Are you riding the student loan struggle bus? Do you feel buried in loan debt and unsure that you’ll ever be able to escape? Well believe me, I know the feeling well. If you haven’t experienced it firsthand, I’m not sure you can fully understand how horrifying it is to have student loans more than 5 times your annual salary and over $30,000 more than your mortgage. Lucky for you, I’ve been there. As a matter of fact, I’m still buried in student loans and trying to dig myself out. The good news is that in the 5 years since I graduated college I have made progress and I’ve learned some tips and tricks about how to figure out what you owe, how to make a game plan and how to stay motivated even when getting rid of the debts seems impossible. In the last 6 months I’ve made extra payments and been able to knock over $15,000 off of my loan balance. And if I can do it, so can you.
Part of the challenge with the student loan struggle is that you probably have more than one loan at more than one interest rate with more than one payment due date. So first things first, figure out where you are. I created this FREE Student Loan Worksheet and Student Loan Payoff Tracker to keep track of where you are and watch your progress. Watching the progress month over month or even seeing the change over 6 months can be really motivating and can help you stay on track. There are days and even months when I don’t feel like my loans are getting any smaller, but when I look at my balance from 6 months ago and see that now it’s $15,000 less, I’m motivated to keep going. Once my loans are paid off, I will have so much more money available to do other things with. That could be saving, investing, or working towards my next big picture budget goal.
Once you know what loans you have and what payments are due, figure out if you earn enough money to pay your monthly minimum payment amounts. If not, give your lender a call to explain your situation and see what options they have to help. If you have federal loans, see if you qualify for any Income Driven Repayment (IDR) plans which recalculate payments based on a percentage of your income. It’s always a good idea to pay more to your loans if you can, but you never want to be in a position that making your loan payments is a challenge every month if there are other payment options. If you still do not have enough money to pay monthly minimum payments, read 8 ways to increase your income and read 8 ways to lower your expenses. If you can earn enough for your monthly minimum payments, that’s great!
Once your monthly minimum payments are doable, I recommend you look at your interest rates and consider refinancing. Using sites like Sofi or LendKey, you can enter your information and determine what rate you qualify for. Once you have the rate you will qualify for, see how many loans you have at higher interest rates and only refinance those. Be cautious if you refinance any federal loans as rolling them in with private loans will make you lose certain benefits. Also make sure to do your research if you’ve recently finished school and your loans aren’t currently in repayment because refinancing them may make you lose your 6 month grace period so it might be better to wait until they are all due. If you do refinance, update your Student Loan Worksheet to reflect the current loans.
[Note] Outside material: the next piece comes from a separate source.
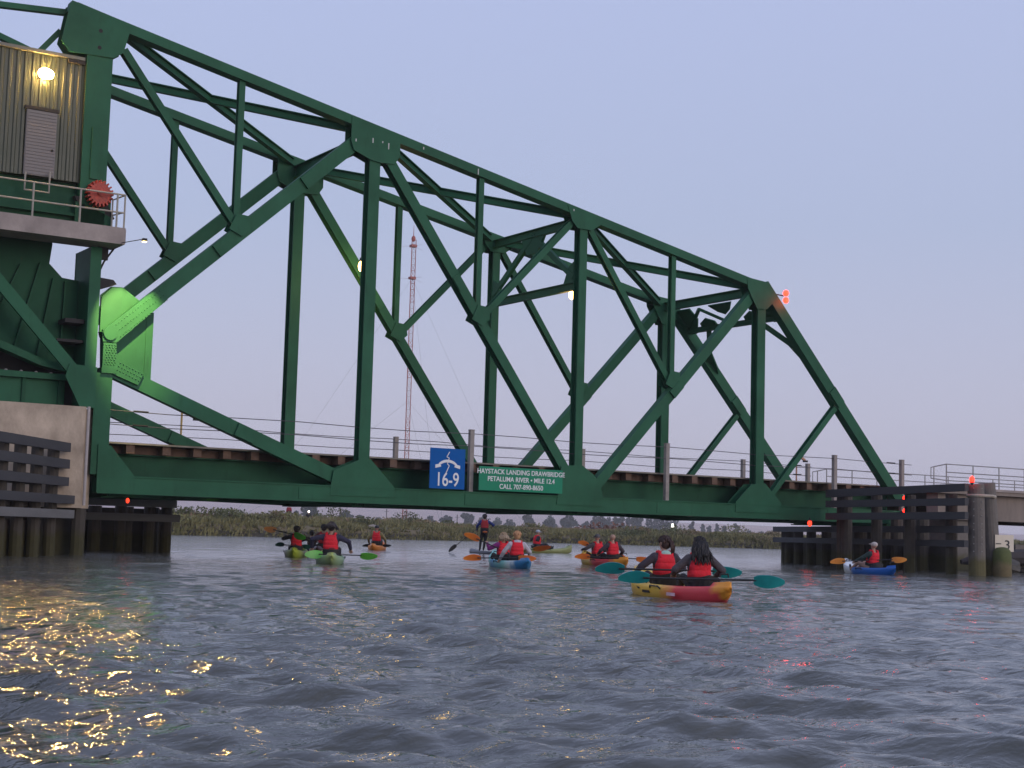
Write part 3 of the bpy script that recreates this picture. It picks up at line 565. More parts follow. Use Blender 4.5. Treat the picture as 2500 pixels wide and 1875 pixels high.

Next, set all your loans up on auto-pay from your bank account. Some lenders will give you a discounted rate for enrolling in autopay. It’ll also make it so you won’t accidentally miss payments. Paying your minimums is the first step. Then if you have any extra money you should pick a loan to focus on. How do you pick one? There are two different popular methods: the debt avalanche and the debt snowball.
The debt avalanche says that you should pay off the loan with the highest interest rate first. This one makes the most sense if you look at the numbers, but it doesn’t feel as if you’re making as much progress. The second option is the debt snowball which says that you should pay off the loan with the lowest amount owed first. This one makes it easier to see your progress and feel like you’re making strides to get out of debt. You just have to weigh the options and see which makes the most sense for you.
Unfortunately, there is no quick solution to get rid of a large amount of debt. You just have to make a plan and stick with it. Make sure that you celebrate your wins no matter how small. Personally, my now husband and I toasted with champagne when my student loan balance hit under $100,000. As of May 2018, my balance is just under $65,000 and even though progress is slow, I am still making progress. Just remember that you can reach your goal. One step at a time and slowly but surely your stop on the struggle bus will come and you can get out from under student loan debt.